We were never watch-free, we were wrist watch free. By the same token, we've had smart watches for a long time; smart pocket watches that we for some reason call "smart phones".
Those are the ones, yeah. It lives in my pocket and it tells me the time - that's a pocket watch, in my book. It just became an electronic computer instead of a mechanical computer, and progressed like the rest of computing...
Here's a couple that I found with a Google Books search:
"The Stress factor: thriving emotionally and spiritually in the turbulent 90s" (1992) - "Type A people easily become slaves to the clock. They are constantly looking at their watches, checking calendars, reviewing their daily diaries and lists of things to do, crossing off this and adding that, and endeavoring in every way to cram ..."
"Man and the Stars" (1978) - "It was only recently, while my wrist-watch was being repaired, that I came to realize how widely it is assumed that the good citizen knows the time, at least to the nearest five minutes. The law, for example, takes it for granted that somehow or other, the law-abiding motorist knows the time. ... If, for a moment, we could turn the clock back to the what our history books call the Middle Ages ... They were not, like us, slaves to the clock."

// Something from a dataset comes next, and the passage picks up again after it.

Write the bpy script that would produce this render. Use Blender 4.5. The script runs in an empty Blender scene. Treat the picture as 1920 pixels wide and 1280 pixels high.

and a close match, with "Jay Walking: the ultimate fitness journey" (1998) - "So how come we become so stressed about time? It seems as though we wear time around our ankles, like a ball and chain, becoming slaves to the clock."
It might be interesting to purchase a cheap, digital one with stopwatch functionality.
One could keep track of how much time is spent on their iWatch: reading reviews, purchasing, reading the TOS and manual, customizing, purchasing apps, recharging, answering questions from interested parties, and possibly deleting ads.